J’ai eu une longue discussion avec Jeff Jeffrey, l’analyste au 91,9 qui transpirait après le combat tellement il avait plongé dans l’action. Jeff est un passionné et des fois, il oublie comment l’être humain a tendance à fonctionner.
– « Pourquoi n’employait-il pas son double jab ?
– « Parce que ce n’est pas naturel pour lui ?
– « Pourtant, c’est important.
– « Parce qu’il n’en a jamais eu besoin. Il montait dans le ring et démolissait tout le monde. Ce soir, il a appris qu’il aurait besoin de plus d’outils pour aller affronter le reste des grands. Le besoin crée l’organe, tous ceux qui ont étudié la théorie de l’évolution le savent. Makhmudov a besoin de plus d’outils, maintenant il va écouter Marc Ramsay, maintenant il va travailler à les acquérir. C’est de même dans tous les domaines. L’homme vise toujours la facilité pour régler une situation. C’est pareil dans la boxe… »
C’est comme couvrir le Canadien…
MAKHMUDOV LE RECONNAÎT
Makhmudov a été très intéressant en point de presse. Il a très bien analysé le combat et la performance de son adversaire. Il a reconnu qu’il avait appris également sur lui-même. En précisant qu’il voulait prendre son temps et s’assurer qu’il saurait s’adapter à la situation.
Mais il a été surpris par la condition physique de son adversaire qui n’a jamais baissé le tempo.
D’ailleurs, en visionnant les combats de Takam plus tôt dans la semaine, j’avais réalisé qu’il avait drôlement embêté Anthony Joshua pendant quatre ou cinq rounds avant de casser le régime. Faut dire qu’il avait accepté ce combat de championnat à dix jours d’avis. Dans ses autres combats contre les grands de la division, il a été difficile à vaincre. Surtout dans les six premiers rounds.
Il était le poids lourd parfait pour ouvrir la porte de l’élite à Makhmudov.
Jean Pascal contre Joe Smith Jr.
Coup de téléphone à Jean Pascal. Sourire et bonne humeur à l’autre bout de la ligne… numérique.
Jean Pascal et Greg Leon, son gérant, et le promoteur Lou DiBella ont gagné l’enchère pour présenter le combat, mais les négociations n’ont pas encore abouti.
Jean Pascal, toujours aussi alerte, n’a pas niaisé avec le puck. Il m’a glissé dans la conversation que si ça ne fonctionnait pas, il allait affronter Joe Smith Jr. à New York. Pas compliqué. Simple comme tout.
Le Bon Dieu est bon pour l’humble prolétaire de l’information.

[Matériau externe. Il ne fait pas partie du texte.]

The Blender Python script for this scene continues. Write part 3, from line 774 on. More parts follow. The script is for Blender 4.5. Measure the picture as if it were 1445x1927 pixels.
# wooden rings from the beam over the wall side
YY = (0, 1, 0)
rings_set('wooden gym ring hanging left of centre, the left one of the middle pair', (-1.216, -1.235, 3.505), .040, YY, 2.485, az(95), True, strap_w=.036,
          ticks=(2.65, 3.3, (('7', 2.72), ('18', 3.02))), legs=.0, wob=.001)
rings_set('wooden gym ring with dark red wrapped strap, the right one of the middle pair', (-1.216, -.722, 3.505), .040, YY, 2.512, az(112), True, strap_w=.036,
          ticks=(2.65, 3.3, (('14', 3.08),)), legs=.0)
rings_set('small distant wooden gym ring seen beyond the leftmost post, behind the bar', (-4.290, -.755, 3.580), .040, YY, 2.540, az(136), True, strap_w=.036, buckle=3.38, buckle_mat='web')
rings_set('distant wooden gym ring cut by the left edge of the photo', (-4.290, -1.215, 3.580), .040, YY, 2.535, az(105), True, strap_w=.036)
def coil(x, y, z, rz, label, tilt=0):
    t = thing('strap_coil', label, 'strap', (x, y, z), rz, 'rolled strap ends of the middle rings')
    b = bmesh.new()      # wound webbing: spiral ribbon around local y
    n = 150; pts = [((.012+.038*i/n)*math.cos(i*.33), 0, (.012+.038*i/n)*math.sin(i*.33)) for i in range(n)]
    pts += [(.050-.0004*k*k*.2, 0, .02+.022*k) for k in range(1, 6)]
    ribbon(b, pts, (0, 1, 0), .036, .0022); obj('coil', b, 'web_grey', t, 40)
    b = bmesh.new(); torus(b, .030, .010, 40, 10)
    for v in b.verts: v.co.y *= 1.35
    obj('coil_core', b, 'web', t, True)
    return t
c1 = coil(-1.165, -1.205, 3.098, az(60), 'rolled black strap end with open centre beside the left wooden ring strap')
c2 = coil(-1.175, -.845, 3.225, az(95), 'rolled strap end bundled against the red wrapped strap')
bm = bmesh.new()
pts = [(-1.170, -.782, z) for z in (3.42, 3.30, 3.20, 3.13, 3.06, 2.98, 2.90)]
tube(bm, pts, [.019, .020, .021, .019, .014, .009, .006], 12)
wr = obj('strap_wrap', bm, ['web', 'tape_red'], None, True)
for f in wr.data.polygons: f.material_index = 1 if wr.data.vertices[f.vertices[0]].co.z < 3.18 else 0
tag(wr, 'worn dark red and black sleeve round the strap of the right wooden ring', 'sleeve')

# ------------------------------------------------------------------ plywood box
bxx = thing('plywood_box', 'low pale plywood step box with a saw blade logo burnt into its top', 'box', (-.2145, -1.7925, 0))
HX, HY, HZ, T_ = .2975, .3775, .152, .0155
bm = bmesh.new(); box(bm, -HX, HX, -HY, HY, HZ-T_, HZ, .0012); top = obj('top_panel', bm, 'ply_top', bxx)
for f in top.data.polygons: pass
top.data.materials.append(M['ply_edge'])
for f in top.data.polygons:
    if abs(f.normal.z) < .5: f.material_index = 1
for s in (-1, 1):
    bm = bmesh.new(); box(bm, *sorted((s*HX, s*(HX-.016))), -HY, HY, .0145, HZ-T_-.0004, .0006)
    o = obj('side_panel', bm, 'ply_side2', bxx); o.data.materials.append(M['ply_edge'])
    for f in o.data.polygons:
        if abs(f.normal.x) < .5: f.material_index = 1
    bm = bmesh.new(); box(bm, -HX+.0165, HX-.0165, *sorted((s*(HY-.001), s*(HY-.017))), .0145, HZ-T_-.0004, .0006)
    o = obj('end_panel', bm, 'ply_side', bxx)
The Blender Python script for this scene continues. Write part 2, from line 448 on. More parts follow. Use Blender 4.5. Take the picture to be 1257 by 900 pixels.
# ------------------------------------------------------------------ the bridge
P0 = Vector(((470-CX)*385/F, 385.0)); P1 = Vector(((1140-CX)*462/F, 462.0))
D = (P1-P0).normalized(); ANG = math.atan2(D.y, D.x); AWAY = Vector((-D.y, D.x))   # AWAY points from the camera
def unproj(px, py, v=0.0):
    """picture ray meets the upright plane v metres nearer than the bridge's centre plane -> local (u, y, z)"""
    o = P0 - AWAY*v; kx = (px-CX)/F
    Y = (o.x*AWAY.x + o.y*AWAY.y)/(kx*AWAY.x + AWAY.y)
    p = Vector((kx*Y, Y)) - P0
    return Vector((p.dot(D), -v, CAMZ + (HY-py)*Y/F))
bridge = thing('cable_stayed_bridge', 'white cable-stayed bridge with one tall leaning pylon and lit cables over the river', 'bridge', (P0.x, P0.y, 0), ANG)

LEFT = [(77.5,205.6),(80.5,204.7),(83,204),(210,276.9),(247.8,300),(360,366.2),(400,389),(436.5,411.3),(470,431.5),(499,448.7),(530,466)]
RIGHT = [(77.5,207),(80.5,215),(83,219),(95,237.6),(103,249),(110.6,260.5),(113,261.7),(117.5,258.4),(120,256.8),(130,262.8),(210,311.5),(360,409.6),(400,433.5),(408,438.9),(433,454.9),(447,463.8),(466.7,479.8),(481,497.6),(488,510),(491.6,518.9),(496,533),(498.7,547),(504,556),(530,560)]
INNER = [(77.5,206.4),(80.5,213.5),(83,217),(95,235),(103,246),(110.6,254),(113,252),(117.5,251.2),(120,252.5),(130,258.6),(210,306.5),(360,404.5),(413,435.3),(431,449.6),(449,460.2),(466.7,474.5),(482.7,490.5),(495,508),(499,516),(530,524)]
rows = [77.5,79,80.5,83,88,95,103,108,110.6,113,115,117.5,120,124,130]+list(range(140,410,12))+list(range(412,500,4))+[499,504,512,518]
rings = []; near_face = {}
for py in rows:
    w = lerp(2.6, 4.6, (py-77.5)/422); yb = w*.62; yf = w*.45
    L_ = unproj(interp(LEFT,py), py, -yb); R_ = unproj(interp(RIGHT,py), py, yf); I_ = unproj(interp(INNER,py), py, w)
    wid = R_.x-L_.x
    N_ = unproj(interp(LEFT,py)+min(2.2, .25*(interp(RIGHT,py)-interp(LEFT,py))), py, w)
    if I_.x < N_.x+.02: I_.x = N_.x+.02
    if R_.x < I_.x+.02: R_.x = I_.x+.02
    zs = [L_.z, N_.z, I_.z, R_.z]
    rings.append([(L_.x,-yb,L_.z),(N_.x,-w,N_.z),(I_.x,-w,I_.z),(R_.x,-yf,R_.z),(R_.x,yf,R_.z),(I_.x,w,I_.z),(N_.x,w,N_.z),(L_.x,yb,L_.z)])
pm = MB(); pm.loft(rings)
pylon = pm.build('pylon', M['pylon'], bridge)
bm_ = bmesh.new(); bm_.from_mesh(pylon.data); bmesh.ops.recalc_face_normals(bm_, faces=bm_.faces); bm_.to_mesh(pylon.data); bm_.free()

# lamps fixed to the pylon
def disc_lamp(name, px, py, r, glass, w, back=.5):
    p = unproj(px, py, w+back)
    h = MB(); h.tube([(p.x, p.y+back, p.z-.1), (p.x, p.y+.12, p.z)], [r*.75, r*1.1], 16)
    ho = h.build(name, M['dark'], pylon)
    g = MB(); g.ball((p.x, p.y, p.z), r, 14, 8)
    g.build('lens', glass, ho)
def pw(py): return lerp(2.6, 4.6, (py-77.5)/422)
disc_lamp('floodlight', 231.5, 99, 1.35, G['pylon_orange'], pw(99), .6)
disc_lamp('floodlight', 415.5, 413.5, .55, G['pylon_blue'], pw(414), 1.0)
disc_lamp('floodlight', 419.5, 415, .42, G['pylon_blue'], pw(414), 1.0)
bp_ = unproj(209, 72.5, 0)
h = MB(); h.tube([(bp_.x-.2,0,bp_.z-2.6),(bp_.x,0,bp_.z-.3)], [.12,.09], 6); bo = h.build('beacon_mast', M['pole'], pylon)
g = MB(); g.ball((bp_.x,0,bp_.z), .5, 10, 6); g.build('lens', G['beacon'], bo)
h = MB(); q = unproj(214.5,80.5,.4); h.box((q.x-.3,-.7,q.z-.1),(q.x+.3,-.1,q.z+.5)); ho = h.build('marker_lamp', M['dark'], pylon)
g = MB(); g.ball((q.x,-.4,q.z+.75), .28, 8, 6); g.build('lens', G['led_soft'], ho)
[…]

Qui était ringside vendredi au casino ? Joe De Guardia, promoteur de Carlos Takam… et de Joe Smith : « Oui, je confirme que nous sommes en attente pour Jean Pascal. Si ça ne se règle pas pour Buatsi, on aimerait organiser un affrontement entre Jean Pascal et Joe Smith Jr. quelque part dans la région new-yorkaise. Joe a perdu contre Artur Beterbiev, mais il faut reconnaître que Beterbiev est dans une classe spéciale. En plus, tout a mal été pour Joe dans les semaines qui ont précédé le combat. Ce ne sont pas des excuses, mais c’est la vérité », de dire DeGuardia.